- [Exercise objective] Examine the material below. Gather every line in which the string "script" appears.

- [Dataset]
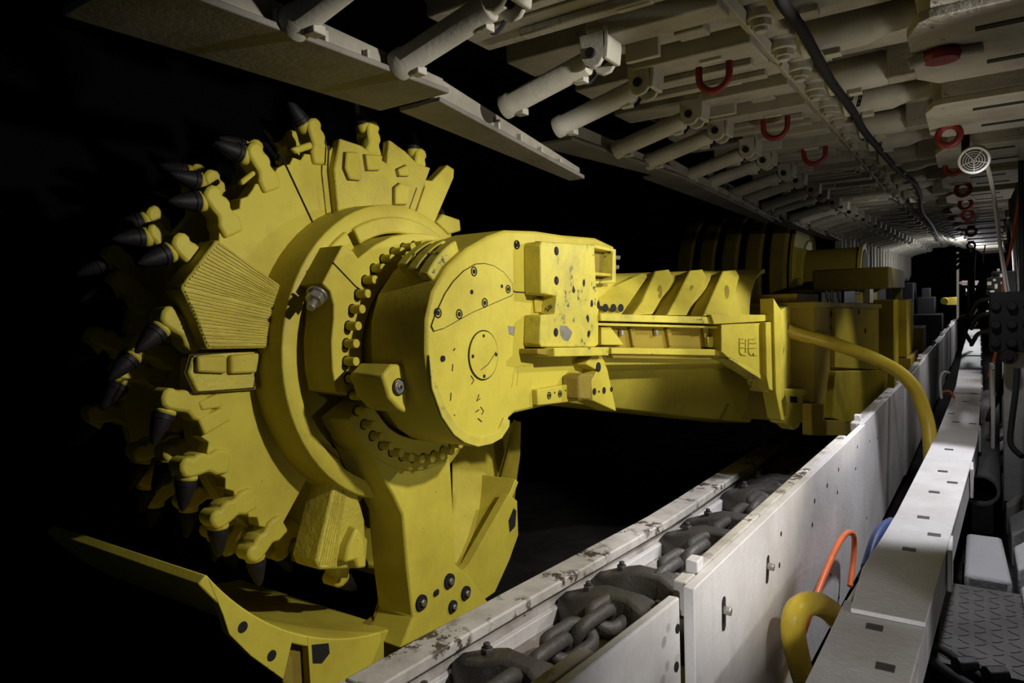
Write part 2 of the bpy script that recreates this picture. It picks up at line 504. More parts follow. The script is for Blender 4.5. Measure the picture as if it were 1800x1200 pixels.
# cable trough with its cover plates
TL = [(0.6, -0.375), (1.73, -.328), (2.28, -.312), (3.12, -.25), (4.86, -.172), (7.77, -.088), (12, -.06), (20, .05)]
TR = [(0.6, -0.155), (1.85, -.113), (2.4, -.083), (3.6, -.019), (5.0, .055), (7.4, .108), (12, .17), (20, .26)]
tj = [0.7, 2.27, 4.98, 7.35, 9.3, 11.4, 13.6, 16, 18.4]
TLAB = ['dim nearest cable trough cover with two slots', 'brightly lit long cable trough cover with several slots', 'cable trough cover in half shade beyond the yellow hose',
        'cable trough cover beside the gaping grey pipe, fourth from the camera']
def tray_pt(px, py):
    return on(px, py, 'Z', 0.652)
for k, (a, b) in enumerate(zip(tj, tj[1:])):
    lab = TLAB[k] if k < 4 else 'far white cable trough cover, %s from the camera' % NTH[k]
    t = thing('cable_trough_cover', ((lerp_table(TL, a) + lerp_table(TR, a)) / 2, a, 0), lab, 'trough cover', 'covers of the cable trough')
    lap = 0.09 if k else 0.0
    zt = 0.65 + (0.012 if k % 2 else 0) + (.004 if k else 0)
    rings = []
    for q in range(9):
        y = a - lap + (b - a + lap) * q / 8
        l, r = lerp_table(TL, y), lerp_table(TR, y)
        if k == 1 and q == 0: l += .03
        rings.append([V((l, y, zt - .014)), V((r, y, zt - .014)), V((r, y, zt)), V((l, y, zt))])
    mb = MB().loft(rings)
    slots = {0: [(1537, 1101), (1556, 1171)], 1: [(1642, 870), (1674, 853), (1657, 833), (1623, 915), (1642, 946), (1598, 972), (1668, 794)], 2: [(1680, 742), (1697, 706), (1672, 727), (1710, 745)]}.get(k, [])
    for px, py in slots:
        p = tray_pt(px, py)
        mb.m(1).bb(p.x - .022, p.x + .022, p.y - .02, p.y + .02, zt - .003, zt + .0015).m(0)
    mb.build('top_plate', [WHT, CHAIN], t, .004)
    for nm, tab, o0, o1, zb in (('left_side', TL, .004, .018, -.05), ('right_side', TR, -.018, -.004, .50)):
        sd = strip(tab, a + .002, b - .002, o0, o1, zb, zt - .016, 8)
        sd.build('side_plate', WHT, t, .003)
    for q in range(2):
        y = a + (b - a) * (.25 + .5 * q)
        r = lerp_table(TR, y)
        MB().bb(r - .004, r + .012, y - .09, y + .09, zt - .16, zt - .005).build('hinge_lug', WHT, t, .004)

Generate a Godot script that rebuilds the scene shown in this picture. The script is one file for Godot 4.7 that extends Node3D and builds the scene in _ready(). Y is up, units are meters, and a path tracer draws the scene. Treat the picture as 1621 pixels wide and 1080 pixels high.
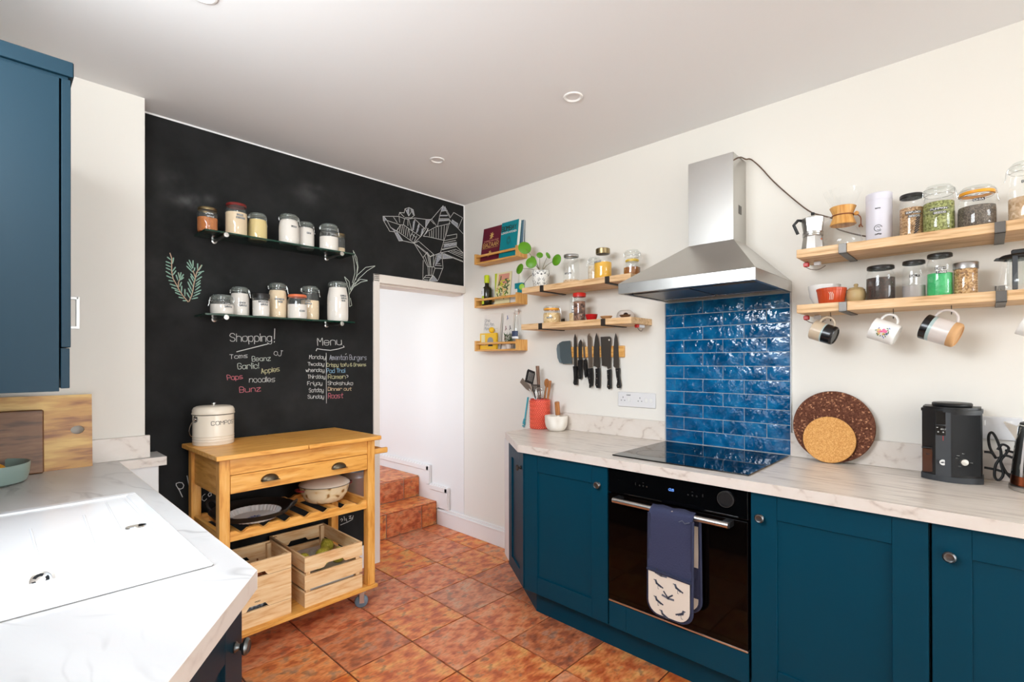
extends Node3D

const EYE := Vector3(-2.5653, 1.3528, 2.9661)
const WALL := -PI / 2.0   # turn of things that face away from the hood wall (local x runs along world +z, local z points into the room)
var M := {}
var rng := RandomNumberGenerator.new()
var used := {}


func _ready() -> void:
	rng.seed = 20240
	# camera: level, photographed with a small rise of the lens
	var cam := Camera3D.new()
	cam.name = "camera"
	var f := 787.5138
	cam.projection = Camera3D.PROJECTION_FRUSTUM
	cam.near = 0.05
	cam.far = 60.0
	cam.size = 0.05 * 1080.0 / f
	cam.frustum_offset = Vector2(0.0, 0.05 * (569.18 - 540.0) / f)
	cam.position = EYE
	cam.rotation = Vector3(0.0026, -0.8075, -0.0021)
	add_child(cam)
	cam.current = true
	# daylight
	var env := Environment.new()
	var sky := Sky.new()
	var sm := ProceduralSkyMaterial.new()
	sm.sky_top_color = Color(0.72, 0.82, 0.95)
	sm.sky_horizon_color = Color(0.92, 0.94, 0.96)
	sm.ground_bottom_color = Color(0.42, 0.42, 0.38)
	sm.ground_horizon_color = Color(0.75, 0.75, 0.72)
	sky.sky_material = sm
	env.background_mode = Environment.BG_SKY
	env.sky = sky
	env.background_energy_multiplier = 4.0
	env.tonemap_mode = Environment.TONE_MAPPER_LINEAR
	env.tonemap_exposure = 0.96
	env.sdfgi_enabled = true
	env.ssao_enabled = true
	env.ssil_enabled = true
	var we := WorldEnvironment.new()
	we.name = "environment"
	we.environment = env
	add_child(we)
	# daylight that comes in at the window over the sink, the glazed doors behind the camera and the passage window
	var day := Color(0.965, 0.99, 1.01)
	daylight("window_light", Vector3(-2.84, 2.125, 1.815), Vector3(1, 0.0, -0.25), Vector2(1.24, 0.58), 4.2, day)
	daylight("roof_window_light", Vector3(-1.5, 2.70, 6.6), Vector3(0, -1, -0.25), Vector2(1.4, 1.9), 8.5, day)
	daylight("garden_door_light", Vector3(-1.45, 1.12, 8.58), Vector3(0, 0.06, -1), Vector2(1.9, 1.95), 12.0, day)
	daylight("passage_window_light", Vector3(-2.18, 1.6, -1.1), Vector3(1, -0.1, 0.1), Vector2(1.2, 1.2), 1.9, day)
	materials()
	room()
	chalk()
	lights_in_ceiling()
	right_run()
	splashback()
	hood()
	oven_glove()
	left_run()
	trolley()
	on_trolley()
	shelves()
	glass_shelf("upper green-edged glass shelf on the blackboard", 1.998)
	glass_shelf("lower green-edged glass shelf on the blackboard", 1.583)
	jars_on_glass()
	on_left_shelves()
	on_right_shelves()
	racks()
	knives()
	sockets()
	worktop_things()


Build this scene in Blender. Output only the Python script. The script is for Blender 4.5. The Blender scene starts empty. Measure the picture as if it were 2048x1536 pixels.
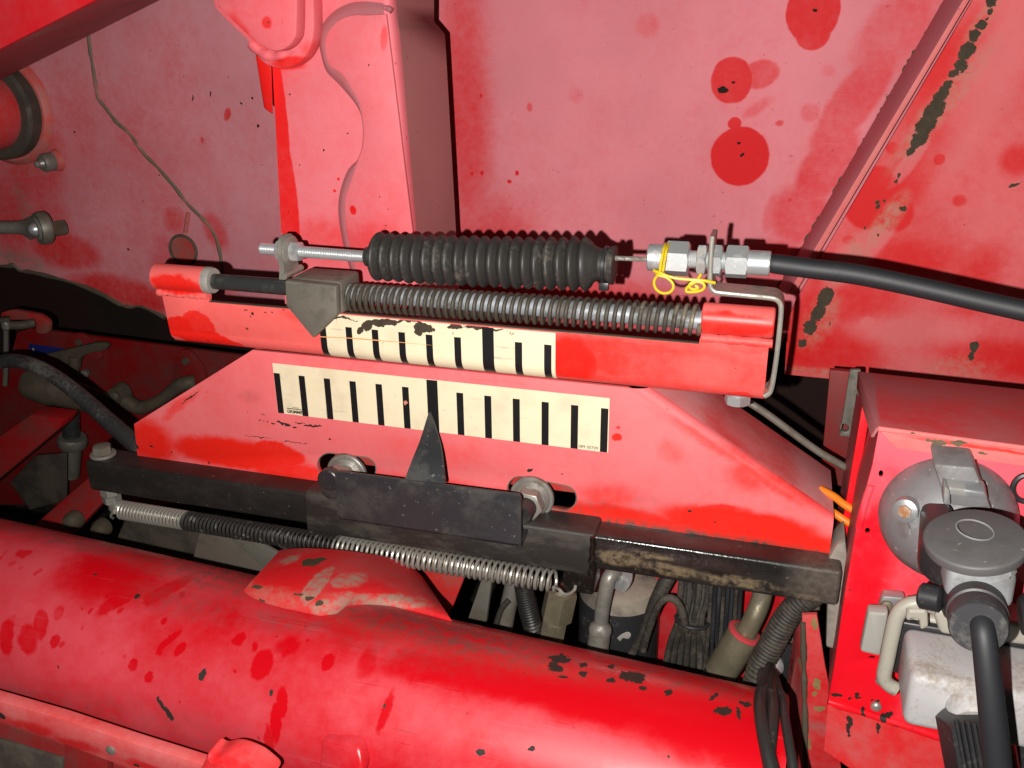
import bpy, bmesh, math, random
from mathutils import Vector as V, Matrix
random.seed(7)
sc = bpy.context.scene
# ---------------------------------------------------------------- camera, lamp, world, exposure (lengths below are millimetres unless noted)
F = 1850.0
CR = V((.957, .290, -.011)); CF = V((-.273, .887, -.374)).normalized()
CR = (CR - CF * CR.dot(CF)).normalized(); CD = CF.cross(CR).normalized()      # right, forward, down
CAM = V((224.6, -544.5, 255.5)); MM = .001
cd = bpy.data.cameras.new("camera"); co = bpy.data.objects.new("camera", cd); sc.collection.objects.link(co)
cd.sensor_width = 36; cd.lens = F / 2048 * 36; cd.clip_start = .01; cd.clip_end = 50
co.matrix_world = Matrix(((CR.x, -CD.x, -CF.x, CAM.x * MM), (CR.y, -CD.y, -CF.y, CAM.y * MM), (CR.z, -CD.z, -CF.z, CAM.z * MM), (0, 0, 0, 1)))
sc.camera = co
ld = bpy.data.lights.new("phone_flash", 'POINT'); lo = bpy.data.objects.new("phone_flash", ld); sc.collection.objects.link(lo)
ld.energy = 25; ld.shadow_soft_size = .0022; ld.color = (1, .955, .90)
lo.location = (CAM - CR * 27 + CD * 11) * MM
w = bpy.data.worlds.new("World"); sc.world = w; w.use_nodes = True
w.node_tree.nodes["Background"].inputs[0].default_value = (1, .93, .85, 1); w.node_tree.nodes["Background"].inputs[1].default_value = .012
sc.view_settings.view_transform = 'Standard'; sc.view_settings.look = 'None'; sc.view_settings.exposure = 0; sc.view_settings.gamma = 1

def ray(px, py): return CR * ((px - 1024) / F) + CD * ((py - 768) / F) + CF
def at(px, py, Y): d = ray(px, py); return CAM + d * ((Y - CAM.y) / d.y)
def rmm(P, rp): return rp * (P - CAM).dot(CF) / F                            # length at P that spans rp picture units of the survey photo
def tilt_of_x(P):                                                            # how far level lines lean in the survey photo at P
    f = lambda q: ((q - CAM).dot(CR) / (q - CAM).dot(CF), (q - CAM).dot(CD) / (q - CAM).dot(CF)); a = f(P); b = f(P + V((5, 0, 0))); return math.atan2(b[1] - a[1], b[0] - a[0])
def L(a, b, t): return a + (b - a) * t
def X(px, py, Y): return at(px, py, Y).x
def Z(px, py, Y): return at(px, py, Y).z
def catmull(p, n=6):
    out = []
    for i in range(len(p) - 1):
        a, b, c, d = p[max(i - 1, 0)], p[i], p[i + 1], p[min(i + 2, len(p) - 1)]
        for k in range(n):
            t = k / n
            out.append(.5 * ((2 * b) + (c - a) * t + (2 * a - 5 * b + 4 * c - d) * t * t + (3 * b - a - 3 * c + d) * t ** 3))
    return out + [p[-1]]
def smooth2(p, n=5): return [(v.x, v.y) for v in catmull([V((a, b, 0)) for a, b in p], n)]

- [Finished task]
Write part 2 of the bpy script that recreates this picture. It picks up at line 504. More parts follow. The script is for Blender 4.5. Measure the picture as if it were 1800x1200 pixels.
Generate a Godot script that rebuilds the scene shown in this picture. The script is one file for Godot 4.7 that extends Node3D and builds the scene in _ready(). Y is up, units are meters, and a path tracer draws the scene. Treat the picture as 1621 pixels wide and 1080 pixels high.
Build this scene in Blender. Output only the Python script. The script is for Blender 4.5. The Blender scene starts empty. Measure the picture as if it were 2048x1536 pixels.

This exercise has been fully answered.